Omit any picture, and return the remaining data exactly as written.

:: Collected data

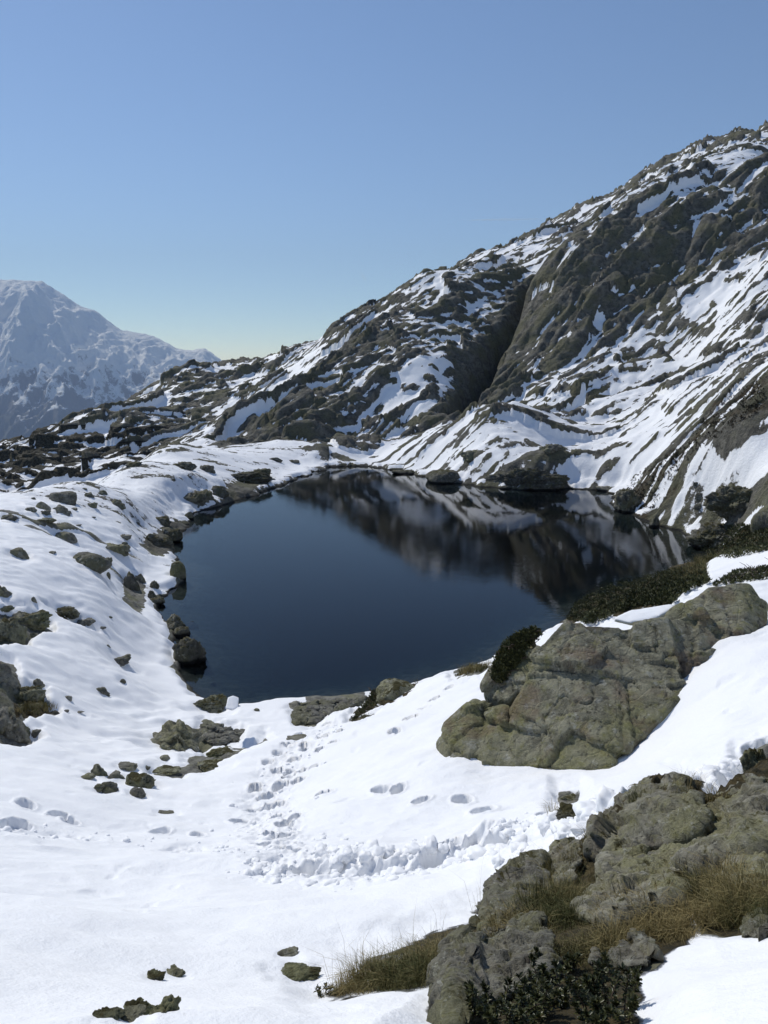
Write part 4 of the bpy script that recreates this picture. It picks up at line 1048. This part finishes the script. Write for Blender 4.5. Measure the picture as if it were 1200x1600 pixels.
# ------------------------------------------------------------------ grass
def sample_px(poly, n):
    p = np.array(poly, float); out = []
    while len(out) < n:
        q = np.stack([RNG.uniform(p[:, 0].min(), p[:, 0].max(), n), RNG.uniform(p[:, 1].min(), p[:, 1].max(), n)], 1)
        q = q[poly_sd(q[:, 0], q[:, 1], poly) < 0]; out += list(q)
    return out[:n]
def blades(roots, nb, length, width, spread, lean, dry, tone_of=None):
    V_, T_, C_ = [], [], []
    for (x, y, z), sc_ in roots:
        n = int(nb * RNG.uniform(.6, 1.3)); tl = RNG.uniform(.65, 1.25) * sc_; base_t = np.clip(dry + .9 * float(n2(np.array([x / .5]), np.array([y / .5]), 310)[0]) + RNG.normal(0, .12), 0, 1)
        a = RNG.uniform(0, 2 * np.pi, n); rad = spread * sc_ * np.sqrt(RNG.random(n))
        bx, by = x + rad * np.cos(a), y + rad * np.sin(a)
        L = length * tl * RNG.uniform(.5, 1.2, n); ln = lean * RNG.uniform(.3, 1.5, n); a2 = a + RNG.normal(0, .6, n)
        comb = np.array([-.18, .05]) * RNG.uniform(-.6, 1.6)
        dx, dy = np.cos(a2) * ln + comb[0] * lean, np.sin(a2) * ln + comb[1] * lean
        b0 = np.stack([bx, by, np.full(n, z - .02)], 1)
        mid = b0 + np.stack([dx * L * .25, dy * L * .25, L * .62], 1)
        tip = b0 + np.stack([dx * L * .95, dy * L * .95, L * (1.0 - .35 * np.minimum(ln, 1.5))], 1)
        w = width * RNG.uniform(.6, 1.3, n) * max(.8, sc_ ** .5); pa = RNG.uniform(0, 2 * np.pi, n); pw = np.stack([np.cos(pa) * w, np.sin(pa) * w, 0 * w], 1)
        V_.append(np.stack([b0 - pw, b0 + pw, mid - pw * .7, mid + pw * .7, tip], 1))
        C_.append(np.repeat(np.clip(base_t + RNG.normal(0, .18, n), 0, 1)[:, None], 5, 1))
    V = np.concatenate(V_); C = np.concatenate(C_); n = len(V); i = np.arange(n)[:, None] * 5
    Tt = np.concatenate([i + np.array([[0, 1, 3]]), i + np.array([[0, 3, 2]]), i + np.array([[2, 3, 4]])], 0)
    return V.reshape(-1, 3), Tt, C.ravel()
def grass(poly, n, nb, length, width, spread, lean, dry, name='grass', need_bare=True, rmin=1.5):
    roots = []
    for u, v in sample_px(poly, n):
        q = hit(u, v, rmin=rmin)
        if q is None: continue
        p, r = q
        if need_bare and bare_at(p.x, p.y) > .03: continue
        g1 = float(n2(np.array([p.x / .42]), np.array([p.y / .42]), 300)[0])
        if need_bare and g1 < -.22: continue
        if any(poly_sd(np.array([u]), np.array([v]), q2)[0] < -4 for q2 in NO_GRASS): continue
        roots.append((p, .8 + .9 * max(0, g1) + .2 * RNG.random()))
    if not roots: return
    V, T, C = blades(roots, nb, length, width, spread, lean, dry)
    finish(mesh_np(name, V, T, M_grass, attrs={'tone': C}, smooth=False), kind='stuff')
NO_GRASS = [[(a, b) for a, b, _ in bl[0]] for _, bls, *_r in OUT for bl in bls]
GR = [(510,1556),(600,1520),(680,1480),(745,1450),(800,1400),(860,1350),(905,1345),(900,1400),(960,1345),(1000,1350),(1080,1395),(1130,1340),(1200,1330),(1240,1350),(1240,1460),(1150,1455),(1080,1440),(1080,1470),(1030,1500),(960,1522),(800,1500),(740,1490),(690,1515),(660,1545),(560,1552)]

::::

Answer to this problem ▸
Write part 4 of the bpy script that recreates this picture. It picks up at line 1048. This part finishes the script. Write for Blender 4.5. Measure the picture as if it were 1200x1600 pixels.
# ------------------------------------------------------------------ grass
def sample_px(poly, n):
    p = np.array(poly, float); out = []
    while len(out) < n:
        q = np.stack([RNG.uniform(p[:, 0].min(), p[:, 0].max(), n), RNG.uniform(p[:, 1].min(), p[:, 1].max(), n)], 1)
        q = q[poly_sd(q[:, 0], q[:, 1], poly) < 0]; out += list(q)
    return out[:n]
def blades(roots, nb, length, width, spread, lean, dry, tone_of=None):
    V_, T_, C_ = [], [], []
    for (x, y, z), sc_ in roots:
        n = int(nb * RNG.uniform(.6, 1.3)); tl = RNG.uniform(.65, 1.25) * sc_; base_t = np.clip(dry + .9 * float(n2(np.array([x / .5]), np.array([y / .5]), 310)[0]) + RNG.normal(0, .12), 0, 1)
        a = RNG.uniform(0, 2 * np.pi, n); rad = spread * sc_ * np.sqrt(RNG.random(n))
        bx, by = x + rad * np.cos(a), y + rad * np.sin(a)
        L = length * tl * RNG.uniform(.5, 1.2, n); ln = lean * RNG.uniform(.3, 1.5, n); a2 = a + RNG.normal(0, .6, n)
        comb = np.array([-.18, .05]) * RNG.uniform(-.6, 1.6)
        dx, dy = np.cos(a2) * ln + comb[0] * lean, np.sin(a2) * ln + comb[1] * lean
        b0 = np.stack([bx, by, np.full(n, z - .02)], 1)
        mid = b0 + np.stack([dx * L * .25, dy * L * .25, L * .62], 1)
        tip = b0 + np.stack([dx * L * .95, dy * L * .95, L * (1.0 - .35 * np.minimum(ln, 1.5))], 1)
        w = width * RNG.uniform(.6, 1.3, n) * max(.8, sc_ ** .5); pa = RNG.uniform(0, 2 * np.pi, n); pw = np.stack([np.cos(pa) * w, np.sin(pa) * w, 0 * w], 1)
        V_.append(np.stack([b0 - pw, b0 + pw, mid - pw * .7, mid + pw * .7, tip], 1))
        C_.append(np.repeat(np.clip(base_t + RNG.normal(0, .18, n), 0, 1)[:, None], 5, 1))
    V = np.concatenate(V_); C = np.concatenate(C_); n = len(V); i = np.arange(n)[:, None] * 5
    Tt = np.concatenate([i + np.array([[0, 1, 3]]), i + np.array([[0, 3, 2]]), i + np.array([[2, 3, 4]])], 0)
    return V.reshape(-1, 3), Tt, C.ravel()
def grass(poly, n, nb, length, width, spread, lean, dry, name='grass', need_bare=True, rmin=1.5):
    roots = []
    for u, v in sample_px(poly, n):
        q = hit(u, v, rmin=rmin)
        if q is None: continue
        p, r = q
        if need_bare and bare_at(p.x, p.y) > .03: continue
        g1 = float(n2(np.array([p.x / .42]), np.array([p.y / .42]), 300)[0])
        if need_bare and g1 < -.22: continue
        if any(poly_sd(np.array([u]), np.array([v]), q2)[0] < -4 for q2 in NO_GRASS): continue
        roots.append((p, .8 + .9 * max(0, g1) + .2 * RNG.random()))
    if not roots: return
    V, T, C = blades(roots, nb, length, width, spread, lean, dry)
    finish(mesh_np(name, V, T, M_grass, attrs={'tone': C}, smooth=False), kind='stuff')
NO_GRASS = [[(a, b) for a, b, _ in bl[0]] for _, bls, *_r in OUT for bl in bls]
GR = [(510,1556),(600,1520),(680,1480),(745,1450),(800,1400),(860,1350),(905,1345),(900,1400),(960,1345),(1000,1350),(1080,1395),(1130,1340),(1200,1330),(1240,1350),(1240,1460),(1150,1455),(1080,1440),(1080,1470),(1030,1500),(960,1522),(800,1500),(740,1490),(690,1515),(660,1545),(560,1552)]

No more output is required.